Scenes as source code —
►
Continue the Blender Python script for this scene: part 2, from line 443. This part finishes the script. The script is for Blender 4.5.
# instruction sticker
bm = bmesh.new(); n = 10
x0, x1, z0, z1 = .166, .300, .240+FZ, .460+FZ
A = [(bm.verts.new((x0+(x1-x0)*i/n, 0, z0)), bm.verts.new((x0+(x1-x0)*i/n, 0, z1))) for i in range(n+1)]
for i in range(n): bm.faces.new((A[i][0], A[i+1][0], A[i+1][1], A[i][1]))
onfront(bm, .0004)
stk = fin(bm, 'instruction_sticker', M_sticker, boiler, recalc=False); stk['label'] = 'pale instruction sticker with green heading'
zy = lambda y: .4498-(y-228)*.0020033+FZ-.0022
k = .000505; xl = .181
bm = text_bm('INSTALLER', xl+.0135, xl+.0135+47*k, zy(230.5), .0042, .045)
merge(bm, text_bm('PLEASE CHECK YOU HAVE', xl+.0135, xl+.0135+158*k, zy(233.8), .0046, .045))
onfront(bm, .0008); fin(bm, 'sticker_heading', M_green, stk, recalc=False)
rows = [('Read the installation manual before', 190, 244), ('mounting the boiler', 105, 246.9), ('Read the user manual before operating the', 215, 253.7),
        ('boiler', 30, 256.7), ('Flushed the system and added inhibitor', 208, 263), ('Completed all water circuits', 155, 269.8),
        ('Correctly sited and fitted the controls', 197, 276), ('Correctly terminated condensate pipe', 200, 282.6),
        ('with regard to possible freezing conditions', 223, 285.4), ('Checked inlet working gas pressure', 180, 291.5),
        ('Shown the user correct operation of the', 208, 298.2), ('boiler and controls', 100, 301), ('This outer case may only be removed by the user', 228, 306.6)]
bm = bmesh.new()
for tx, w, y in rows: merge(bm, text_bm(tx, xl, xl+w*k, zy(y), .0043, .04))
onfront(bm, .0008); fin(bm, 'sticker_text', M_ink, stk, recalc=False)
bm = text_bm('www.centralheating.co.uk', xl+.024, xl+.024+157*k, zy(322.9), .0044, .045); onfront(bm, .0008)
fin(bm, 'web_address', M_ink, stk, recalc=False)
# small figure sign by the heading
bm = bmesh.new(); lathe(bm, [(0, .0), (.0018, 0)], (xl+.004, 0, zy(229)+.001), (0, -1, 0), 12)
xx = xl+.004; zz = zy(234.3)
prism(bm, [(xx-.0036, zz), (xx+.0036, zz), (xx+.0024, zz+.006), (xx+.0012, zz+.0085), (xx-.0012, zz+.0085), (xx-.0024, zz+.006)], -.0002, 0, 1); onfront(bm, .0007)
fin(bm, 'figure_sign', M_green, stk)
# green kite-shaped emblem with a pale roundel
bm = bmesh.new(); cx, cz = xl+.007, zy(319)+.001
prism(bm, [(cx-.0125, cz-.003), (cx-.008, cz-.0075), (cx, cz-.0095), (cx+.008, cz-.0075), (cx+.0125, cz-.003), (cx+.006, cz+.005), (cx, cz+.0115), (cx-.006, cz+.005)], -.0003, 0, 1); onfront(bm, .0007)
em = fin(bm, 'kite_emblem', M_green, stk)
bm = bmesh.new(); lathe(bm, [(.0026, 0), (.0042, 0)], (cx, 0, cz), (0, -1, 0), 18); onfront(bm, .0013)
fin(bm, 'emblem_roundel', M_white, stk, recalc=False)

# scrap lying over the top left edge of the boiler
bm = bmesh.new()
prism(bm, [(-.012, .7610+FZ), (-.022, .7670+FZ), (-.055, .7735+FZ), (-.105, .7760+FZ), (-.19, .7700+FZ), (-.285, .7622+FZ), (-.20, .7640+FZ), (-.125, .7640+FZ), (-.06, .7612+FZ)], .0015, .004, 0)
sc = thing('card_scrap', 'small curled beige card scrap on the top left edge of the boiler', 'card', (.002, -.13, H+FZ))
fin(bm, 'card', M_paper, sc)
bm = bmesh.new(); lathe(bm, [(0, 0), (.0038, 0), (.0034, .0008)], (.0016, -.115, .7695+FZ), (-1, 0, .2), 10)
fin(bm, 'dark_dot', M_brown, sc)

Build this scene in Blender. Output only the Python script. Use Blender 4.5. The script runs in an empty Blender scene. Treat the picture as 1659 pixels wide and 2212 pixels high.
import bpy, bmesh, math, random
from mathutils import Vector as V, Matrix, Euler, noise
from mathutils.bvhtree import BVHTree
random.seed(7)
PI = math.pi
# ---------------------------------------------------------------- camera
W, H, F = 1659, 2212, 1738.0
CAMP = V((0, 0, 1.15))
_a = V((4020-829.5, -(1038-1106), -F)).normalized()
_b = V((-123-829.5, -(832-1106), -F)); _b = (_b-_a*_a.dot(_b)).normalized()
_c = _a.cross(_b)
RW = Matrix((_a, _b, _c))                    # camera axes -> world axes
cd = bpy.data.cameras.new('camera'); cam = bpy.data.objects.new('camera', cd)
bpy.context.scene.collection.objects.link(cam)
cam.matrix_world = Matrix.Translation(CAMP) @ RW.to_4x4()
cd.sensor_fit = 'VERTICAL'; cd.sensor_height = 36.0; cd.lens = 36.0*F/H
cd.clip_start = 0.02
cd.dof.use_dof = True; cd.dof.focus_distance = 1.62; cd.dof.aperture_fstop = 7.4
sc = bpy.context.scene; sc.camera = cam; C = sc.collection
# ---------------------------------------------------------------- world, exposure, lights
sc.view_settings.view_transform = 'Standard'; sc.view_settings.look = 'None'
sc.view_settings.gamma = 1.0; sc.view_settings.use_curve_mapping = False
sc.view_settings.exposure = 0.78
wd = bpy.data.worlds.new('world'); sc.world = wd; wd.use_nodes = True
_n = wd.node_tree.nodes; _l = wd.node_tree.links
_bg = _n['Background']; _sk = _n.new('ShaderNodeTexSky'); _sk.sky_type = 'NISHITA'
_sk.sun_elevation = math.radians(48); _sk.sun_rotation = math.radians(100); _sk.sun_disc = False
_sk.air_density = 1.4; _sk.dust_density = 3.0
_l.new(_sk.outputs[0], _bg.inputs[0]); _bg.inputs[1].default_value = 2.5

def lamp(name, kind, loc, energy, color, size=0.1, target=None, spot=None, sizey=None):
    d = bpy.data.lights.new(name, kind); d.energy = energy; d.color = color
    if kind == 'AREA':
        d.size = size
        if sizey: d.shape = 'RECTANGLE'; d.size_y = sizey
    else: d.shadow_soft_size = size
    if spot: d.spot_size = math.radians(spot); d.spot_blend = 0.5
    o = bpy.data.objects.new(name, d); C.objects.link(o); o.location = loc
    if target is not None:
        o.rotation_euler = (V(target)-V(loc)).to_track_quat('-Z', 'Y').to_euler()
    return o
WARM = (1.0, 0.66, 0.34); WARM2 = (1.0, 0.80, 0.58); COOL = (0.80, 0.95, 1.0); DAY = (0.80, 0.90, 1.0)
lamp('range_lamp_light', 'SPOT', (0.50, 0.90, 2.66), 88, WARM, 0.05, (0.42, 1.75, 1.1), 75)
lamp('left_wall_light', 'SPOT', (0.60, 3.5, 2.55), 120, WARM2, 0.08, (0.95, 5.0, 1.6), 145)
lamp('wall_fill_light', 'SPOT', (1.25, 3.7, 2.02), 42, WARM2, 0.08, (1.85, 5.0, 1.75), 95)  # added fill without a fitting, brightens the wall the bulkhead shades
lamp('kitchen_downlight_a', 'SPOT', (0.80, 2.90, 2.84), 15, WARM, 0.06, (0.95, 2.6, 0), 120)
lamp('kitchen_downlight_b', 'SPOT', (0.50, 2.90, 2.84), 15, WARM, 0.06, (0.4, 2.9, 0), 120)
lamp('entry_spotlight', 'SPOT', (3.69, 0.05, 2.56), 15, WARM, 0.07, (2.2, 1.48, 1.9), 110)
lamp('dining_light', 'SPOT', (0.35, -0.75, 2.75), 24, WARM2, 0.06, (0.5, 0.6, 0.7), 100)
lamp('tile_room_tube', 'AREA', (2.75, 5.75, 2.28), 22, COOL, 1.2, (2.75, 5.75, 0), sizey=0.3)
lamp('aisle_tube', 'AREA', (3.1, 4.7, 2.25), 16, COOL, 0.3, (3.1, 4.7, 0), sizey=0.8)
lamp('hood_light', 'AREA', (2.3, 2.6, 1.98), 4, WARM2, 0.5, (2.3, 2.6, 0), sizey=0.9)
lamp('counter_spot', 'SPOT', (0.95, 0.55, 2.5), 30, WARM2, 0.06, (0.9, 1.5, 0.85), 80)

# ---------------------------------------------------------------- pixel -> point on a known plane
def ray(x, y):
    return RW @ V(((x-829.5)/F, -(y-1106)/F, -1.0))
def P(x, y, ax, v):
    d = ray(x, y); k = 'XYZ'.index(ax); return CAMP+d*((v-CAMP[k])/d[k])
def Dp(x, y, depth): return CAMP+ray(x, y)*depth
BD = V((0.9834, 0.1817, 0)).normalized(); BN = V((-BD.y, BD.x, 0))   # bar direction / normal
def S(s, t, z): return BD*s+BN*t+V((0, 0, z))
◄
WORK TO COMPLETE — Look for "from" and pull out every line that has it.

RESPONSE BELOW —
Continue the Blender Python script for this scene: part 2, from line 443. This part finishes the script. The script is for Blender 4.5.
from mathutils import Vector as V, Matrix, Euler, noise
from mathutils.bvhtree import BVHTree